Gerade diese letzten beiden Punkte sind für den Sicherheitschef von VW, Dieter Langendörfer, sehr wichtig. "Die Sicherheitsbehörden müssen enger zusammenarbeiten, und wir bieten uns als Sicherheit in der Wirtschaft an, das mit zu unterstützen und uns einzubringen", sagt Hamburgs ehemaliger oberster Bekämpfer der organisierten Kriminalität. "Alle müssen projektbezogen möglichst losgelöst von den eigenen Zuständigkeiten zusammenarbeiten", wünscht sich auch der Sicherheitschef der Deutschen Bahn, Jens Puls. Im Moment würde aber noch zu oft versucht, "mit alten Methoden neue Phänomene in den Griff zu bekommen". Und dieses Phänomen ist für ihn die zunehmende Verwundbarkeit der Gesellschaft durch Kultur- und Glaubenskonflikte.

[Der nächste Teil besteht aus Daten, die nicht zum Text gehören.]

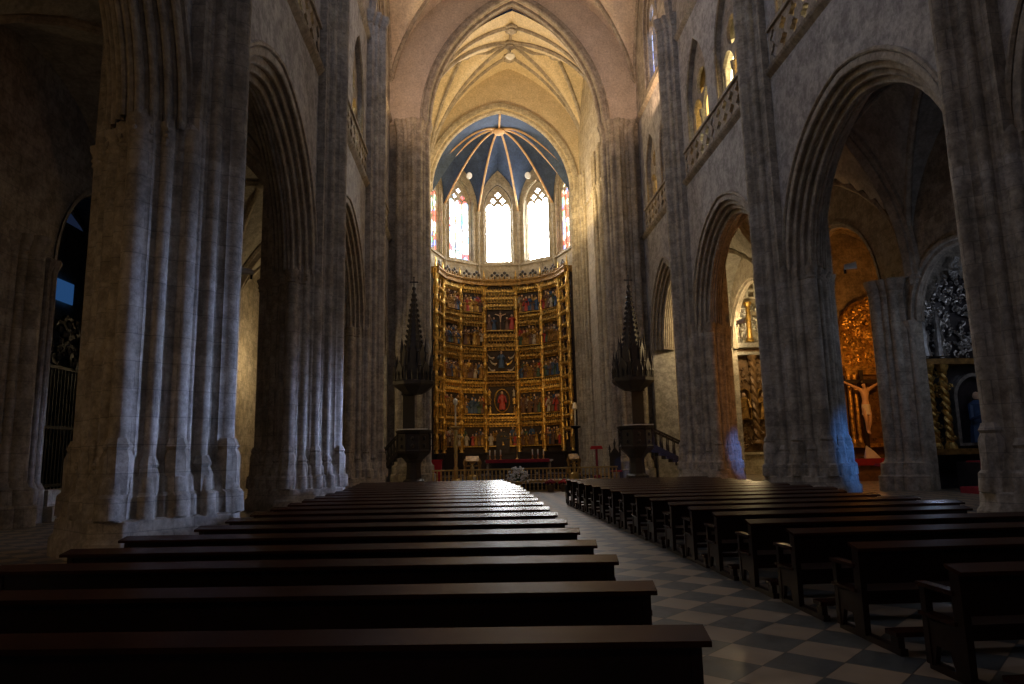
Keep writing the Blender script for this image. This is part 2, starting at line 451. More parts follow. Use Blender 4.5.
# ------------------------------------------------------------------ piers
def star_profile(core, circles, n=200):
    """outline r(theta) of a rotated square core (half diagonal) and round shafts"""
    out = []
    for i in range(n):
        th = 2*PI*i/n; c, s = math.cos(th), math.sin(th)
        r = core/(abs(c)+abs(s)) if core else 0
        for cx, cy, rr in circles:
            b = cx*c+cy*s; dd = b*b-(cx*cx+cy*cy-rr*rr)
            if dd > 0: r = max(r, b+math.sqrt(dd))
        out.append((th, r))
    return out
def shaft_circles(R):
    cs = []
    for q in range(4):
        a0 = q*PI/2; p0 = Vector((math.cos(a0), math.sin(a0)))*R; p1 = Vector((math.cos(a0+PI/2), math.sin(a0+PI/2)))*R
        cs.append((p0.x*.93, p0.y*.93, .17))
        for f, r in ((.13, .07), (.27, .115), (.40, .06), (.5, .15), (.60, .06), (.73, .115), (.87, .07)):
            p = p0.lerp(p1, f); p *= .985
            cs.append((p.x, p.y, r))
    return cs
LABEL_P = {('left', 2): 'huge clustered stone pier standing nearest on the left of the pews',
           ('left', 3): 'clustered stone pier second from the camera on the left side',
           ('left', 4): 'clustered stone pier on the left, farthest before the left pulpit',
           ('right', 2): 'dark clustered stone pier at the right edge of the photo',
           ('right', 3): 'broad clustered stone pier between the two large right arches with blue lit edge',
           ('right', 4): 'slimmer looking clustered stone pier on the right, nearest the right pulpit',
           ('left', 1): 'clustered stone pier beside the camera on the left', ('right', 1): 'clustered stone pier beside the camera on the right'}
def pier(side, sg, X, py, k):
    cx = X+sg*.55
    o = thing('stone_pier', LABEL_P[(side, k)], 'pier', (cx, py, 0), 'clustered piers of the nave arcades')
    CR = 1.34
    prof = star_profile(CR, shaft_circles(CR), 240)
    def ring(off, z, cap=False):
        out = []
        for t, r in prof:
            k_ = 1
            if cap: k_ = 0 if -sg*math.cos(t) > .35 else 1; r = r+.004      # shafts towards the nave run on without capitals
            out.append(Vector((cx+(r+off*k_)*math.cos(t), py+(r+off*k_)*math.sin(t), z)))
        return out
    def oct_(R, z):
        f = lambda t: min(R/(abs(math.cos(t))+abs(math.sin(t))), R*.86)
        return [Vector((cx+f(t)*math.cos(t), py+f(t)*math.sin(t), z)) for t, r in prof]
    mb = MB(); mb.loft([ring(0, .9), ring(0, ZS+.05), ring(-.3, ZS+.5)]); mb.build('shaft_cluster', M['stone'], o, True)
    mb = MB(); mb.loft([oct_(1.86, 0), oct_(1.86, .30), oct_(1.78, .38), oct_(1.76, .62), ring(.22, .66), ring(.20, 1.0), ring(.13, 1.06), ring(.11, 1.3), ring(.05, 1.36), ring(.01, 1.5)])
    mb.build('plinth', M['stone'], o, True)
    mb = MB()
    for q, (px, pyy, r) in enumerate(shaft_circles(CR)):
        if r < .1: continue
        h0 = 1.75 if r > .14 else 1.45
        mb.lathe(cx+px*1.03, py+pyy*1.03, [(r+.08, h0-.7), (r+.08, h0-.12), (r+.03, h0), (r+.06, h0+.06), (r+.02, h0+.14), (r, h0+.2)], 8, ph=PI/8)
    mb.build('shaft_base', M['stone'], o, True)
    mb = MB(); mb.loft([ring(0, ZS-.4, 1), ring(.04, ZS-.36, 1), ring(.01, ZS-.3, 1), ring(.03, ZS-.15, 1), ring(.09, ZS-.04, 1), ring(.09, ZS+.03, 1), ring(.01, ZS+.05, 1)])
    for px, pyy, r in shaft_circles(CR):
        d = Vector((px, pyy)).normalized()
        if -sg*d.x > .35: continue
        for zz in (-.22, -.1): mb.ball((cx+px+d.x*(r+.03), py+pyy+d.y*(r+.03), ZS+zz), (.05, .05, .05), 6, 4)
    mb.build('capital', M['rib'], o, True)
    # upper vaulting shafts facing the nave, up to the clerestory
    rg = lambda off, z: [Vector((cx+(min(r, .72/max(abs(math.sin(t)), .01))+off)*math.cos(t), py+(min(r, .72/max(abs(math.sin(t)), .01))+off)*math.sin(t), z)) for t, r in prof]
    mb = MB(); mb.loft([rg(0, ZS+.045), rg(0, 23.6)]); mb.build('vaulting_shaft', M['stone'], o, True)
    mb = MB(); mb.loft([rg(0, 23.4), rg(.05, 23.45), rg(.02, 23.55), rg(.16, 23.95), rg(.16, 24.1)])
    mb.build('upper_capital', M['rib'], o, True)
for side, sg, X, O in SIDES:
    for k in (1, 2, 3, 4): pier(side, sg, X, PY[k], k)

# ------------------------------------------------------------------ vaults
def barrel(u, a, h):
    R = (a*a+h*h)/(2*a); c = R-a; u = min(abs(u), a)
    return math.sqrt(max(R*R-(u+c)**2, 0))
def vault(x0, x1, y0, y1, zs, hx, hy, nx=30, ny=30):
    """groin vault: hx rise of the profile across x, hy rise of the profile across y"""
    cx, cy, ax, ay = (x0+x1)/2, (y0+y1)/2, (x1-x0)/2, (y1-y0)/2
    return lambda x, y: zs+max(barrel(x-cx, ax, hx), barrel(y-cy, ay, hy))
def vault_mesh(mb, fn, x0, x1, y0, y1, n=36):
    b = len(mb.v)
    us = [.5-.5*math.cos(PI*i/n) for i in range(n+1)]
    for i in range(n+1):
        for j in range(n+1):
            x = x0+(x1-x0)*us[i]; y = y0+(y1-y0)*us[j]; mb.v.append((x, y, fn(x, y)))
    for i in range(n):
        for j in range(n):
            a = b+i*(n+1)+j; mb.face((a, a+1, a+n+2, a+n+1))
def rib_line(mb, fn, p, q, r, n=16, drop=.03):
    pts = []
    for k in range(n+1):
        u = .5-.5*math.cos(PI*k/n)
        x = p[0]+(q[0]-p[0])*u; y = p[1]+(q[1]-p[1])*u; pts.append((x, y, fn(x, y)-drop))
    mb.tube(pts, r, 6)
    mb.tube([(a, b, c-r*.9) for a, b, c in pts], r*.55, 5)
# nave
mb = MB(); rb = MB(); tr = MB()
ys = PY+[YE]
for k in range(5):
    fn = vault(XL, XR, ys[k], ys[k+1], 24, 9.0, 8.0)
    vault_mesh(mb, fn, XL, XR, ys[k], ys[k+1])
    e = .12
    rib_line(rb, fn, (XL+e, ys[k]+e), (XR-e, ys[k+1]-e), .17); rib_line(rb, fn, (XR-e, ys[k]+e), (XL+e, ys[k+1]-e), .17)
    rib_line(rb, fn, (XL+.05, ys[k]+.1), (XL+.05, ys[k+1]-.1), .14); rib_line(rb, fn, (XR-.05, ys[k]+.1), (XR-.05, ys[k+1]-.1), .14)
    rib_line(rb, fn, (XL, ys[k]), (XR, ys[k]), .26)
    rib_line(rb, fn, (AX, ys[k]), (AX, ys[k+1]), .12)
    rb.ball((AX, (ys[k]+ys[k+1])/2, 32.7), (.5, .5, .3), 10, 6)
struct(mb.build('ceiling', M['vault_nave'], smooth=True)); struct(rb.build('trim_rib_nave', M['rib'], smooth=True))
# aisles
for side, sg, X, O in SIDES:
    mb = MB(); rb = MB()
    x0, x1 = sorted((X+sg*.65, O))
    for k in range(5):
        fn = vault(x0, x1, ys[k], ys[k+1], ZS, 5.6, 5.4)
        vault_mesh(mb, fn, x0, x1, ys[k], ys[k+1], 24)
        rib_line(rb, fn, (x0+.1, ys[k]+.1), (x1-.1, ys[k+1]-.1), .13); rib_line(rb, fn, (x1-.1, ys[k]+.1), (x0+.1, ys[k+1]-.1), .13)
        rib_line(rb, fn, (x0, ys[k]), (x1, ys[k]), .3)
        for dy in (-.28, .28): rib_line(rb, lambda x, y: fn(x, ys[k]), (x0, ys[k]+dy), (x1, ys[k]+dy), .14)
        rb.ball(((x0+x1)/2, (ys[k]+ys[k+1])/2, ZS+5.5), (.3, .3, .2), 8, 5)
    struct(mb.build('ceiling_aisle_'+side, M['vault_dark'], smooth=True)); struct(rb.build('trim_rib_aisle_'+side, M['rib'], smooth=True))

# ------------------------------------------------------------------ chancel (arch at YE, bay to 50, apse beyond)
CA, CH, CZ = 5.6, 8.9, 22.4           # great arch half span, rise, springing
CXA = AX+.05
CXB = 2.05                               # axis at the apse
CY1, AC, AR = 50.0, 52.9, 5.75         # second arch, apse centre, apse radius
T = lambda s, z, t: (s, YE+t, z)
mb = MB()
for xa, xb in ((XL-1.3, CXA-CA), (CXA+CA, XR+1.3)): mb.box(xa, xb, YE, YE+1.1, -.3, CZ)
struct(mb.build('wall_chancel_arch', M['stone']))
mb = MB(); mb.plate([(XL-1.3, CZ), (CXA-CA, CZ)]+arch_pts(CA, CH, 16, 0, CXA, CZ)[1:-1]+[(CXA+CA, CZ), (XR+1.3, CZ), (XR+1.3, 35), (XL-1.3, 35)], [], 0, 1.1, T)
struct(mb.build('wall_chancel_spandrel', M['vault_nave']))
mb = MB()
moulded_arch(mb, lambda s, z, t: (s, YE+.4+t, z), CA+.3, CH+.35, CZ, 1.2, .5, 18, 3, CXA)
for off, r in ((-.42, .10), (-.12, .16)):
    mb.tube([(s, YE-.08, z) for s, z in arch_pts(CA, CH, 18, off, CXA, CZ)], r, 8)
struct(mb.build('trim_chancel_arch', M['rib'], smooth=True))
for nm, sx, lab in (('left', -1, 'tall clustered stone crossing pier behind the left pulpit'), ('right', 1, 'tall clustered stone crossing pier behind the right pulpit')):
    px = CXA+sx*(CA+.9)
    o = thing('crossing_pier', lab, 'pier', (px, YE, 0), 'crossing piers of the chancel arch')
    cs = [(-sx*.82, -.1, .2), (-sx*.62, -.36, .13), (-sx*.38, -.52, .2), (-sx*.1, -.6, .12), (sx*.2, -.62, .2), (sx*.52, -.6, .12), (sx*.85, -.55, .22), (-sx*.9, .25, .13)]
    pr = star_profile(.95, cs, 150)
    rg = lambda off, z: [Vector((px+(r+off)*math.cos(t), YE+.25+(r+off)*math.sin(t), z)) for t, r in pr]
    mb = MB(); mb.loft([rg(0, .9), rg(0, CZ-.2)]); mb.build('shaft_cluster', M['stone'], o, True)
    mb = MB(); mb.loft([rg(.28, 0), rg(.28, .5), rg(.18, .56), rg(.16, 1.0), rg(.06, 1.08), rg(.0, 1.2)]); mb.build('plinth', M['stone'], o, True)
    mb = MB(); mb.loft([rg(0, CZ-.6), rg(.05, CZ-.5), rg(.02, CZ-.4), rg(.16, CZ-.05), rg(.16, CZ+.1), rg(0, CZ+.12)]); mb.build('capital', M['rib'], o, True)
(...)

Parallel zum staatlichen Netz der Sicherheitsstrukturen spinnen deswegen die Sicherheitschefs der großen deutschen Konzerne an einem eigenen Sicherheitsnetz. Das 2003 gegründete "Sicherheitsforum Deutsche Wirtschaft" ist das kleine "Who's who" der großen deutschen Firmen mit weltweiten Standorten. Dazu gehören VW, Bayer Leverkusen, Telekom, Deutsche Post, Deutsche Bahn, Porsche, Kreditanstalt für Wiederaufbau, die Gesellschaft für Urheberrechte und das Institut für Präventionsforschung. An der Spitze der Sicherheitsabteilungen sitzen überwiegend ehemalige Polizisten. Auch Jens Puls war einst Kripochef in Frankfurt/Main. Man spricht die gleiche Sprache - und tauscht sich häufig aus. Was der eine über mögliche Terrorgefahren erfährt, wissen schnell auch die anderen.

Gern würden die Sicherheitschefs der Wirtschaft mit ihrem Wissen die staatlichen Sicherheitsbehörden unterstützen. "Es wird ein stärkeres Zusammenrücken geben müssen von staatlichen und privaten Sicherheitsbehörden", prognostiziert auch der ehemalige Hamburger Innenstaatsrat Dirk Reimers. Doch das ist wohl wirklich noch Zukunftsmusik.